What the exercise asks: Every line below that contains "scene" is to be copied.

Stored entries
- - - - -

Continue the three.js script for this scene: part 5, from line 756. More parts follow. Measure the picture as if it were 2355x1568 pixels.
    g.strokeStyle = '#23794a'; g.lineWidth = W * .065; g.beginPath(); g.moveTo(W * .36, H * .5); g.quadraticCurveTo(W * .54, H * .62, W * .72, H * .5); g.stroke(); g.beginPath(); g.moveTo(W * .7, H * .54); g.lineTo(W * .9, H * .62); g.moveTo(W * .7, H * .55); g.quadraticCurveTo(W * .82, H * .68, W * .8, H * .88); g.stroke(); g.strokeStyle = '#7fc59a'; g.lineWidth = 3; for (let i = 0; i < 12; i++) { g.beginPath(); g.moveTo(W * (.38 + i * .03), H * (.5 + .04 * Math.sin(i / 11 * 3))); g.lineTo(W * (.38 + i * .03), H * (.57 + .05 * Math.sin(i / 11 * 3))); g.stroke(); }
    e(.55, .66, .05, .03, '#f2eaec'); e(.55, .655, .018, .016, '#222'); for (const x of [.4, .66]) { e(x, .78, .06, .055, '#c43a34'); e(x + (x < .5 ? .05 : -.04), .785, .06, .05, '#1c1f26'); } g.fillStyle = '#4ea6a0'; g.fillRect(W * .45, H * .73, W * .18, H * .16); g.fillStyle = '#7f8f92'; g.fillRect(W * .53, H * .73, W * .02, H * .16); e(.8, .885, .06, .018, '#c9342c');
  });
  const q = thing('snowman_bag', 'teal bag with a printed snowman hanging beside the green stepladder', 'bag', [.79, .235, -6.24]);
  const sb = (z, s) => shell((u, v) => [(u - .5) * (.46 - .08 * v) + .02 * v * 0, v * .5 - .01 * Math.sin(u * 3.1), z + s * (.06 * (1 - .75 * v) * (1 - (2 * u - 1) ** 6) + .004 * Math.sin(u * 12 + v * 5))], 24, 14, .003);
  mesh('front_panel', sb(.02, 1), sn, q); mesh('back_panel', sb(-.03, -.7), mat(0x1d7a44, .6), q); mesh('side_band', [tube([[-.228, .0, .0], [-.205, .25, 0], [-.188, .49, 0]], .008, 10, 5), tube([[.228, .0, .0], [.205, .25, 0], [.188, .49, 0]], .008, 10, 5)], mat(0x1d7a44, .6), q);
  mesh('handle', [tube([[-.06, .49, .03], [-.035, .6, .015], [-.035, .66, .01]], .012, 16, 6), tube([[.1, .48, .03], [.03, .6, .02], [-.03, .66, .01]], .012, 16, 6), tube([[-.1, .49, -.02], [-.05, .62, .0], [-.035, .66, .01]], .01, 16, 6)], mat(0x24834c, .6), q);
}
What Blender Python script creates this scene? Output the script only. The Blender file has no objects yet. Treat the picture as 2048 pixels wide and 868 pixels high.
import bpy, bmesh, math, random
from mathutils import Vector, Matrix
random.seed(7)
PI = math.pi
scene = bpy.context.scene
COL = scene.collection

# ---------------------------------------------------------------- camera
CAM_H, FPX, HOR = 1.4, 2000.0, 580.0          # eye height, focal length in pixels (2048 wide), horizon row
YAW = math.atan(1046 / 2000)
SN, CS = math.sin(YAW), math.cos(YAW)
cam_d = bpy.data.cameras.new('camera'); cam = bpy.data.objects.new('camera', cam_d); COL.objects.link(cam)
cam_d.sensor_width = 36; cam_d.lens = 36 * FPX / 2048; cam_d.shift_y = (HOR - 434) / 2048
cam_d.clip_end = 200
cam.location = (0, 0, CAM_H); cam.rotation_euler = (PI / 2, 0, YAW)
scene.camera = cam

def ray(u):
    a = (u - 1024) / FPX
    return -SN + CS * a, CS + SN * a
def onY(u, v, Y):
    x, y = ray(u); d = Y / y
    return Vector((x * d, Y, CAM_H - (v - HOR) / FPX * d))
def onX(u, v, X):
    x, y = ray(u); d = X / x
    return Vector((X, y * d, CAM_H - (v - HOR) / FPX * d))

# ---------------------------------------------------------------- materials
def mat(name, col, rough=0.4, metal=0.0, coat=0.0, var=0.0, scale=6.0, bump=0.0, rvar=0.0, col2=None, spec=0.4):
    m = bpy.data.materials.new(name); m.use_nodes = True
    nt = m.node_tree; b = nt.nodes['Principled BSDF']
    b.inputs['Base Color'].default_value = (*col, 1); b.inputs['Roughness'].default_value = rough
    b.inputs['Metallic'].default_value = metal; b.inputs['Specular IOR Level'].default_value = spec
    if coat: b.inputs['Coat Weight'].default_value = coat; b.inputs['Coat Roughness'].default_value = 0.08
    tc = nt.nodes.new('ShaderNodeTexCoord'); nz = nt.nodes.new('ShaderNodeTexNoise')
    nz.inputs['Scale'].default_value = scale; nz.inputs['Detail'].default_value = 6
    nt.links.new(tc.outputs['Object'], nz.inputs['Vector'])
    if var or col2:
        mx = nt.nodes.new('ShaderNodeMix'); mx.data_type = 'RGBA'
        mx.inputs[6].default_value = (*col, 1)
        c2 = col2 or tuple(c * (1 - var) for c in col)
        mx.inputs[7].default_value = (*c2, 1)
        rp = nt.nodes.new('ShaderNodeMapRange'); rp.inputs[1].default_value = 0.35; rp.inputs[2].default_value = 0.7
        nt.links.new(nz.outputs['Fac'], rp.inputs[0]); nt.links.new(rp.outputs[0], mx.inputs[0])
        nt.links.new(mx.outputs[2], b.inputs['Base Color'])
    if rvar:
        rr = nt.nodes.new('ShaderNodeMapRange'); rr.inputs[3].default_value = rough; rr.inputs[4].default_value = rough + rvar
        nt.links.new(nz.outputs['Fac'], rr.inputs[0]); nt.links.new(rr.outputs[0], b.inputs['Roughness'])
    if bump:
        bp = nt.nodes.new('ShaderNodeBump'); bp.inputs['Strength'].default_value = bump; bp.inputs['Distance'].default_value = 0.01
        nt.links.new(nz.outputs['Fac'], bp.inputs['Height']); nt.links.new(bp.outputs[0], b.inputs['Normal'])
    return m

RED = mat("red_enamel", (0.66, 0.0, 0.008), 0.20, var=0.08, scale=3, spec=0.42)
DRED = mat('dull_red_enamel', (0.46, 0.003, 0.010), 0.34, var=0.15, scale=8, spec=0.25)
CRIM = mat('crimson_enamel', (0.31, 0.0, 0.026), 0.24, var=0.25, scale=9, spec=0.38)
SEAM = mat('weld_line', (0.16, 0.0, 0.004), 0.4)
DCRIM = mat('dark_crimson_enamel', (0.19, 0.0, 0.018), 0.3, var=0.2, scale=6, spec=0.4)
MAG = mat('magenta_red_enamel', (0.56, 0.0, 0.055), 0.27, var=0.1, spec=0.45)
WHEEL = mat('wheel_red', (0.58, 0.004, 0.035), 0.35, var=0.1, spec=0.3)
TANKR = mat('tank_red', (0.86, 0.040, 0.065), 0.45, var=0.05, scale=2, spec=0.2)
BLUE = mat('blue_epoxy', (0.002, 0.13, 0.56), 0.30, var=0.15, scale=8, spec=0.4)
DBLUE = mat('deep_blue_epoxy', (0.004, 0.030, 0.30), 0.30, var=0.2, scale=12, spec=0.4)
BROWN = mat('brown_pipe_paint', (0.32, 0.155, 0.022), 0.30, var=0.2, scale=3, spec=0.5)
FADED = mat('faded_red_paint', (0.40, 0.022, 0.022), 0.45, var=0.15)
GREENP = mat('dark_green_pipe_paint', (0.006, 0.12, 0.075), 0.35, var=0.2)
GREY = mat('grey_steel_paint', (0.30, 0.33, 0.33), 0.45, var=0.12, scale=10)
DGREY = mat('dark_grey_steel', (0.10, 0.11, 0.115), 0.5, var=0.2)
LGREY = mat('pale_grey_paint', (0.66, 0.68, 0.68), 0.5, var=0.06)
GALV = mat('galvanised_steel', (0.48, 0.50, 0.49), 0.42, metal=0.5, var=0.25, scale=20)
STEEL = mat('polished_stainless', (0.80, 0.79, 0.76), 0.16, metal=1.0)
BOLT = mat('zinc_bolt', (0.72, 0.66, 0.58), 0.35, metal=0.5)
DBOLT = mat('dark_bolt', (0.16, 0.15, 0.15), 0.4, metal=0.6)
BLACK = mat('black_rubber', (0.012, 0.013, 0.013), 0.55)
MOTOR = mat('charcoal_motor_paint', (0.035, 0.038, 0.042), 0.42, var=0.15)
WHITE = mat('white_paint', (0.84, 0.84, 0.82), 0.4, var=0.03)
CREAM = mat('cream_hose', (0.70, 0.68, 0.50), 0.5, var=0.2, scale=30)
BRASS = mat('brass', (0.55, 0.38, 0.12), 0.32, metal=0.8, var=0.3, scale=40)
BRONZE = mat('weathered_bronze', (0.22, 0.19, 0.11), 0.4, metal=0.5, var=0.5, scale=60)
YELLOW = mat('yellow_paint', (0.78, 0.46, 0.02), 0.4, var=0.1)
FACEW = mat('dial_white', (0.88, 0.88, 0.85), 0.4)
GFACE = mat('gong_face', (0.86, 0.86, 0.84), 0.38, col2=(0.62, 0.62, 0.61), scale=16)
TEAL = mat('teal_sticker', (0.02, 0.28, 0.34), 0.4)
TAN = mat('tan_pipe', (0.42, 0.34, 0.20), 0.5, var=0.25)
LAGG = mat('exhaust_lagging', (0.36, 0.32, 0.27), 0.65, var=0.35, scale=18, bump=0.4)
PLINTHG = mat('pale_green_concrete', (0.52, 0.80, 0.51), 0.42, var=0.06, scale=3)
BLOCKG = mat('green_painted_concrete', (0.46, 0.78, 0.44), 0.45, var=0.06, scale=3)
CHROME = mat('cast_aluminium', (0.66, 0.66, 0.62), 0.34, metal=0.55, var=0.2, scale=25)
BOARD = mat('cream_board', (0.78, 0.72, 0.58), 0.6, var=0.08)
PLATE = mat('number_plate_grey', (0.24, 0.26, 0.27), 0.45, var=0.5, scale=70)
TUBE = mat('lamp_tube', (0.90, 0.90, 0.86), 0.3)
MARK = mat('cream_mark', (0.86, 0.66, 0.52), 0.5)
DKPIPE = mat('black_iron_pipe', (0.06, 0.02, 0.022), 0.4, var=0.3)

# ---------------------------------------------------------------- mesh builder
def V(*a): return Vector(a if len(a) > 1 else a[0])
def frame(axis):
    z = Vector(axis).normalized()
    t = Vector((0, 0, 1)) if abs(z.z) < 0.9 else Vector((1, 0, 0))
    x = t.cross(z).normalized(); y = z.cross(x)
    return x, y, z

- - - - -

Solution to the exercise:
Continue the three.js script for this scene: part 5, from line 756. More parts follow. Measure the picture as if it were 2355x1568 pixels.
What Blender Python script creates this scene? Output the script only. The Blender file has no objects yet. Treat the picture as 2048 pixels wide and 868 pixels high.
scene = bpy.context.scene
COL = scene.collection
scene.camera = cam